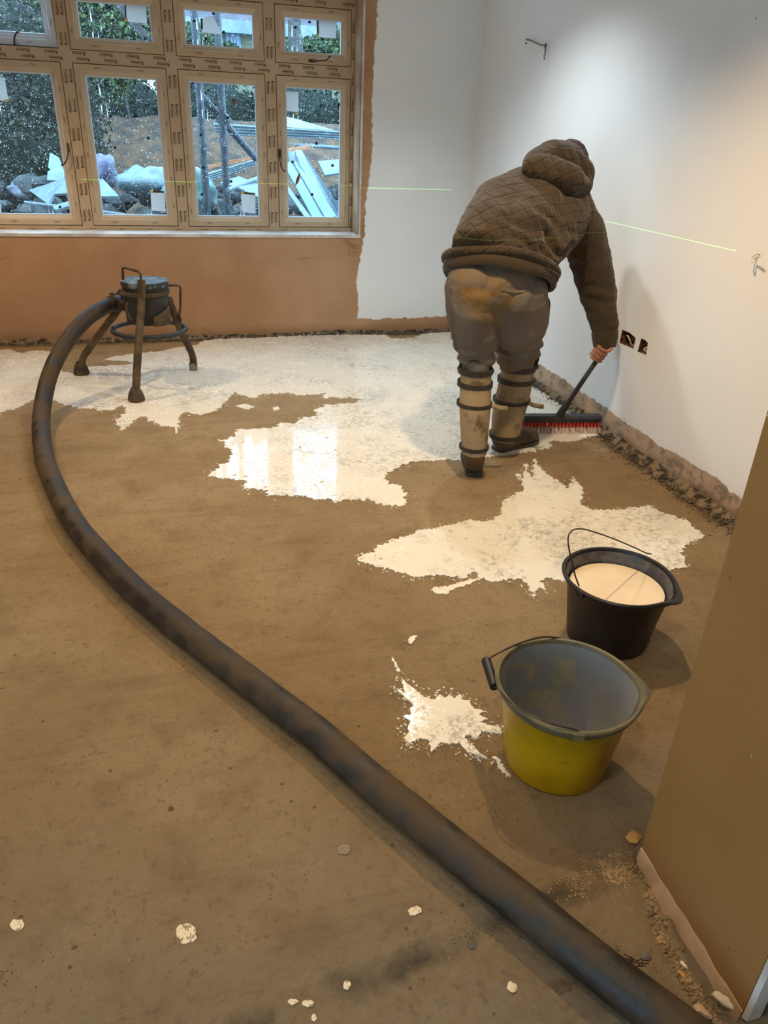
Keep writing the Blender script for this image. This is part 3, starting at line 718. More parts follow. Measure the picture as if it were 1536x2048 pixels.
# house
hs = empty('house', BY(520, 100, 18)); tag(hs, 'cream rendered house with tiled roof and white windows beyond the garden', 'house')
h0 = BY(330, 60, 18).x; h1 = BY(900, 60, 18).x; ez = BY(520, 50, 18).z
obj('wall', MB().box((h0, 18, GZ), (h1, 22, ez)), M_HOUSE, hs, smooth=False)
rf = MB(); rf.add([(h0-.3, 17.7, ez+.02), (h1+.3, 17.7, ez+.02), (h1+.3, 22, ez+4.2), (h0-.3, 22, ez+4.2), (h0-.3, 17.75, ez-.12), (h1+.3, 17.75, ez-.12), (h1+.3, 24, ez+.0), (h0-.3, 24, ez+.0)],
    [(0, 1, 2, 3), (0, 4, 5, 1), (4, 7, 6, 5), (3, 2, 6, 7), (0, 3, 7, 4), (1, 5, 6, 2)])
obj('roof', rf, M_ROOF, hs, smooth=False)
obj('fascia', MB().box((h0-.3, 17.64, ez-.2), (h1+.3, 17.72, ez+.02)), M_WPVC, hs, smooth=False)
for (a, b, c, d, nb) in [(452, 480, 56, 110, 4), (582, 612, 62, 90, 3), (632, 652, 66, 96, 2)]:
    p0 = BY(a, d, 17.95); p1 = BY(b, c, 17.95)
    wf = obj('window', MB().box((p0.x, 17.93, p0.z), (p1.x, 18.02, p1.z)), M_WPVC, hs, smooth=False)
    wp = MB(); w = (p1.x-p0.x-.04)/nb
    for i in range(nb):
        for k in range(3):
            hz = (p1.z-p0.z-.04)/3; wp.box((p0.x+.03+i*w, 17.915, p0.z+.03+k*hz), (p0.x+.01+(i+1)*w, 17.94, p0.z+.01+(k+1)*hz))
    obj('pane', wp, simple('house_window_glass', srgb(120, 142, 170), None, 3, .2), wf, smooth=False)
# soil bank
sb = MB(); xs = np.linspace(-3.2, 5.5, 70); ys = np.linspace(8.6, 11.8, 34); top = BY(250, 236, 11).z
sb.v = [Vector((x, y, GZ-.02+(top-GZ+.04)*min(1, ((y-8.6)/2.2))**.7*(1 if y < 11.2 else .6)+.07*noise.noise(Vector((x*2, y*2, 0)))+.03*noise.noise(Vector((x*9, y*9, 0))))) for y in ys for x in xs]
sb.f = [(j*70+i, j*70+i+1, (j+1)*70+i+1, (j+1)*70+i) for j in range(33) for i in range(69)]
tag(obj('soil_bank', sb, M_SOIL, ang=180), 'bank of orange-brown soil across the garden', 'soil bank')
def slab(name, pts, th, mat, label, cat, par=None):
    q = [BY(*p) for p in pts]; nrm = (q[1]-q[0]).cross(q[-1]-q[0]).normalized()
    if nrm.y < 0: nrm = -nrm
    n = len(q); mb = MB(); mb.add(q+[p+nrm*th for p in q], [tuple(range(n)), tuple(range(2*n-1, n-1, -1))]+[(i, i+n, (i+1) % n+n, (i+1) % n) for i in range(n)])
    o = obj(name, mb, mat, par, smooth=False)
    if par is None: tag(o, label, cat)
    return o
def stick(name, a, b, r, mat, label, cat, n=10):
    o = obj(name, MB().tube([BY(*a), BY(*b)], r, n), mat); tag(o, label, cat); return o
def pole_down(a, top_y):  # vertical tube through a pixel at a given distance
    p = BY(*a); return p
for (px, py, Y, lb) in [(403, 250, 6.95, 'left upright grey scaffold pole behind the third window column'), (446, 250, 7.15, 'right upright grey scaffold pole behind the third window column')]:
    p = BY(px, py, Y); o = empty('scaffold_pole', (p.x, p.y, GZ)); tag(o, lb, 'scaffold pole', 'scaffold poles outside the window')
    obj('pole', MB().tube([(p.x, p.y, GZ+.012), (p.x, p.y, 3.4)], .031, 14), M_TUBE, o)
    obj('base_plate', MB().box((p.x-.08, p.y-.08, GZ), (p.x+.08, p.y+.08, GZ+.012)), M_TUBE, o, smooth=False)
    if px > 420: obj('coupler', MB().tube([(p.x-.01, p.y-.06, BY(440, 238, Y).z), (p.x+.02, p.y+.07, BY(440, 238, Y).z)], .05, 12), M_TUBE, o)
stick('scaffold_brace', (350, 130, 7.05), (512, 318, 7.35), .028, M_TUBE, 'diagonal grey scaffold brace crossing the two poles', 'scaffold brace')
slab('leaning_board', [(205, -20, 7.6), (232, -20, 7.6), (306, 79, 7.6), (290, 84, 7.6)], .04, M_TIMB, 'grey board slanting across the second top pane', 'board')
def ribbed(name, a, b, c, d, Y0, Y1, label, ribs=4):
    """long ribbed plastic cladding length: a-b top edge, d-c bottom edge"""
    A, B, C_, D = BY(*a, Y0), BY(*b, Y1), BY(*c, Y1), BY(*d, Y0); r = []
    for k in range(ribs*4+1):
        t = k/(ribs*4); off = Vector((0, -.012 if k % 4 in (1, 2) else .012, 0)); r.append([D.lerp(A, t)+off, C_.lerp(B, t)+off])
    mb = MB(); mb.loft([[x[0], x[1], x[1]+Vector((0, .01, 0)), x[0]+Vector((0, .01, 0))] for x in r]); tag(obj(name, mb, M_WPVC, smooth=False), label, 'plastic cladding')
ribbed('cladding_length', (426, 245), (684, 262), (684, 280), (434, 270), 8.3, 8.0, 'long white ribbed cladding length lying level across the upper rubbish pile')
ribbed('cladding_length', (400, 350), (512, 318), (512, 330), (414, 364), 7.6, 7.9, 'short white ribbed cladding length rising to the right below the orange board')
slab('plastic_sheet', [(566, 231, 8.7), (600, 240, 8.7), (684, 265, 8.5), (566, 253, 8.5)], .02, M_WPVC, 'flat white sheet slanting behind the long ribbed cladding', 'sheet')
slab('timber_board', [(412, 331, 7.9), (505, 312, 8.1), (506, 319, 8.1), (414, 338, 7.9)], .03, M_ORNG, 'orange board resting on the rubbish in the third lower pane', 'board')
slab('timber_board', [(571, 299, 8.0), (620, 290, 8.2), (622, 297, 8.2), (571, 306, 8.0)], .03, M_ORNG, 'orange board end showing in the right-hand lower pane', 'board')
slab('plastic_sheet', [(590, 300, 7.8), (603, 300, 7.8), (684, 420, 6.9), (684, 440, 6.9), (660, 425, 6.9), (600, 330, 7.6)], .08, M_WPVC, 'broad white frame bar running down to the right in the right-hand pane', 'frame bar')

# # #

WHAT YOU ARE ASKED TO DO. In this exercise, set down all of the data exactly, without the pictures.

FINAL RESULT.
Keep writing the Blender script for this image. This is part 3, starting at line 718. More parts follow. Measure the picture as if it were 1536x2048 pixels.
# house
hs = empty('house', BY(520, 100, 18)); tag(hs, 'cream rendered house with tiled roof and white windows beyond the garden', 'house')
h0 = BY(330, 60, 18).x; h1 = BY(900, 60, 18).x; ez = BY(520, 50, 18).z
obj('wall', MB().box((h0, 18, GZ), (h1, 22, ez)), M_HOUSE, hs, smooth=False)
rf = MB(); rf.add([(h0-.3, 17.7, ez+.02), (h1+.3, 17.7, ez+.02), (h1+.3, 22, ez+4.2), (h0-.3, 22, ez+4.2), (h0-.3, 17.75, ez-.12), (h1+.3, 17.75, ez-.12), (h1+.3, 24, ez+.0), (h0-.3, 24, ez+.0)],
    [(0, 1, 2, 3), (0, 4, 5, 1), (4, 7, 6, 5), (3, 2, 6, 7), (0, 3, 7, 4), (1, 5, 6, 2)])
obj('roof', rf, M_ROOF, hs, smooth=False)
obj('fascia', MB().box((h0-.3, 17.64, ez-.2), (h1+.3, 17.72, ez+.02)), M_WPVC, hs, smooth=False)
for (a, b, c, d, nb) in [(452, 480, 56, 110, 4), (582, 612, 62, 90, 3), (632, 652, 66, 96, 2)]:
    p0 = BY(a, d, 17.95); p1 = BY(b, c, 17.95)
    wf = obj('window', MB().box((p0.x, 17.93, p0.z), (p1.x, 18.02, p1.z)), M_WPVC, hs, smooth=False)
    wp = MB(); w = (p1.x-p0.x-.04)/nb
    for i in range(nb):
        for k in range(3):
            hz = (p1.z-p0.z-.04)/3; wp.box((p0.x+.03+i*w, 17.915, p0.z+.03+k*hz), (p0.x+.01+(i+1)*w, 17.94, p0.z+.01+(k+1)*hz))
    obj('pane', wp, simple('house_window_glass', srgb(120, 142, 170), None, 3, .2), wf, smooth=False)
# soil bank
sb = MB(); xs = np.linspace(-3.2, 5.5, 70); ys = np.linspace(8.6, 11.8, 34); top = BY(250, 236, 11).z
sb.v = [Vector((x, y, GZ-.02+(top-GZ+.04)*min(1, ((y-8.6)/2.2))**.7*(1 if y < 11.2 else .6)+.07*noise.noise(Vector((x*2, y*2, 0)))+.03*noise.noise(Vector((x*9, y*9, 0))))) for y in ys for x in xs]
sb.f = [(j*70+i, j*70+i+1, (j+1)*70+i+1, (j+1)*70+i) for j in range(33) for i in range(69)]
tag(obj('soil_bank', sb, M_SOIL, ang=180), 'bank of orange-brown soil across the garden', 'soil bank')
def slab(name, pts, th, mat, label, cat, par=None):
    q = [BY(*p) for p in pts]; nrm = (q[1]-q[0]).cross(q[-1]-q[0]).normalized()
    if nrm.y < 0: nrm = -nrm
    n = len(q); mb = MB(); mb.add(q+[p+nrm*th for p in q], [tuple(range(n)), tuple(range(2*n-1, n-1, -1))]+[(i, i+n, (i+1) % n+n, (i+1) % n) for i in range(n)])
    o = obj(name, mb, mat, par, smooth=False)
    if par is None: tag(o, label, cat)
    return o
def stick(name, a, b, r, mat, label, cat, n=10):
    o = obj(name, MB().tube([BY(*a), BY(*b)], r, n), mat); tag(o, label, cat); return o
def pole_down(a, top_y):  # vertical tube through a pixel at a given distance
    p = BY(*a); return p
for (px, py, Y, lb) in [(403, 250, 6.95, 'left upright grey scaffold pole behind the third window column'), (446, 250, 7.15, 'right upright grey scaffold pole behind the third window column')]:
    p = BY(px, py, Y); o = empty('scaffold_pole', (p.x, p.y, GZ)); tag(o, lb, 'scaffold pole', 'scaffold poles outside the window')
    obj('pole', MB().tube([(p.x, p.y, GZ+.012), (p.x, p.y, 3.4)], .031, 14), M_TUBE, o)
    obj('base_plate', MB().box((p.x-.08, p.y-.08, GZ), (p.x+.08, p.y+.08, GZ+.012)), M_TUBE, o, smooth=False)
    if px > 420: obj('coupler', MB().tube([(p.x-.01, p.y-.06, BY(440, 238, Y).z), (p.x+.02, p.y+.07, BY(440, 238, Y).z)], .05, 12), M_TUBE, o)
stick('scaffold_brace', (350, 130, 7.05), (512, 318, 7.35), .028, M_TUBE, 'diagonal grey scaffold brace crossing the two poles', 'scaffold brace')
slab('leaning_board', [(205, -20, 7.6), (232, -20, 7.6), (306, 79, 7.6), (290, 84, 7.6)], .04, M_TIMB, 'grey board slanting across the second top pane', 'board')
def ribbed(name, a, b, c, d, Y0, Y1, label, ribs=4):
    """long ribbed plastic cladding length: a-b top edge, d-c bottom edge"""
    A, B, C_, D = BY(*a, Y0), BY(*b, Y1), BY(*c, Y1), BY(*d, Y0); r = []
    for k in range(ribs*4+1):
        t = k/(ribs*4); off = Vector((0, -.012 if k % 4 in (1, 2) else .012, 0)); r.append([D.lerp(A, t)+off, C_.lerp(B, t)+off])
    mb = MB(); mb.loft([[x[0], x[1], x[1]+Vector((0, .01, 0)), x[0]+Vector((0, .01, 0))] for x in r]); tag(obj(name, mb, M_WPVC, smooth=False), label, 'plastic cladding')
ribbed('cladding_length', (426, 245), (684, 262), (684, 280), (434, 270), 8.3, 8.0, 'long white ribbed cladding length lying level across the upper rubbish pile')
ribbed('cladding_length', (400, 350), (512, 318), (512, 330), (414, 364), 7.6, 7.9, 'short white ribbed cladding length rising to the right below the orange board')
slab('plastic_sheet', [(566, 231, 8.7), (600, 240, 8.7), (684, 265, 8.5), (566, 253, 8.5)], .02, M_WPVC, 'flat white sheet slanting behind the long ribbed cladding', 'sheet')
slab('timber_board', [(412, 331, 7.9), (505, 312, 8.1), (506, 319, 8.1), (414, 338, 7.9)], .03, M_ORNG, 'orange board resting on the rubbish in the third lower pane', 'board')
slab('timber_board', [(571, 299, 8.0), (620, 290, 8.2), (622, 297, 8.2), (571, 306, 8.0)], .03, M_ORNG, 'orange board end showing in the right-hand lower pane', 'board')
slab('plastic_sheet', [(590, 300, 7.8), (603, 300, 7.8), (684, 420, 6.9), (684, 440, 6.9), (660, 425, 6.9), (600, 330, 7.6)], .08, M_WPVC, 'broad white frame bar running down to the right in the right-hand pane', 'frame bar')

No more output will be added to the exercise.